Deep Dive into Kelp Security Incident: Single-Signature Vulnerability and Systemic Risk Spread

A significant security breach recently occurred at Kelp, resulting in the loss of 116,500 rsETH. Security expert Yu Xian provided a preliminary technical analysis, uncovering the core risk factors behind the incident.

Cross-Chain Configuration: The Critical Weakness of Single-Point Failure

The analysis indicates that Kelp employed a 1/1 DVN (single-signature) configuration for its LayerZero cross-chain operations. This significantly deviates from the officially recommended 2/2 (multi-signature) security setup. The single-signature mode means the failure of a single validation node could compromise the entire cross-chain channel, creating a systemic security gap. Experts suspect attackers may have targeted this vulnerability through social engineering techniques.

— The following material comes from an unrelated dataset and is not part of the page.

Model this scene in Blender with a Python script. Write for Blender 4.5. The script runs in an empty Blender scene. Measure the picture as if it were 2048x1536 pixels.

Attack Analysis and Asset Flow

  • The attacker successfully transferred 116,500 rsETH on the Ethereum mainnet.
  • Two subsequent attempts to transfer an additional 40,000 rsETH failed.
  • The initial funding source for the attack is untraceable.
  • The stolen rsETH has been rapidly dispersed to multiple addresses, completing initial obfuscation.

Risk Transmission: Staking Platforms Face Bad Debt Impact

The primary impact of this event is that risk has propagated from the Kelp platform to the broader staking ecosystem. Major staking platforms like Aave may face direct formation of massive bad debt due to associated asset impairment. This is not merely a security incident for a single platform but a severe test of trust and solvency for the entire staking derivatives chain.

Industry Reflection: Security Configuration and Risk Management

The incident highlights two core issues in the DeFi space: inadequate enforcement of security configuration standards for cross-chain infrastructure, and the absence of risk isolation mechanisms between platforms. When a security weakness in a single node is exploited, risk cascades through the ecosystem like dominoes. This demands that projects not only strengthen their own technical defenses but also establish ecosystem-level risk buffers and emergency response mechanisms.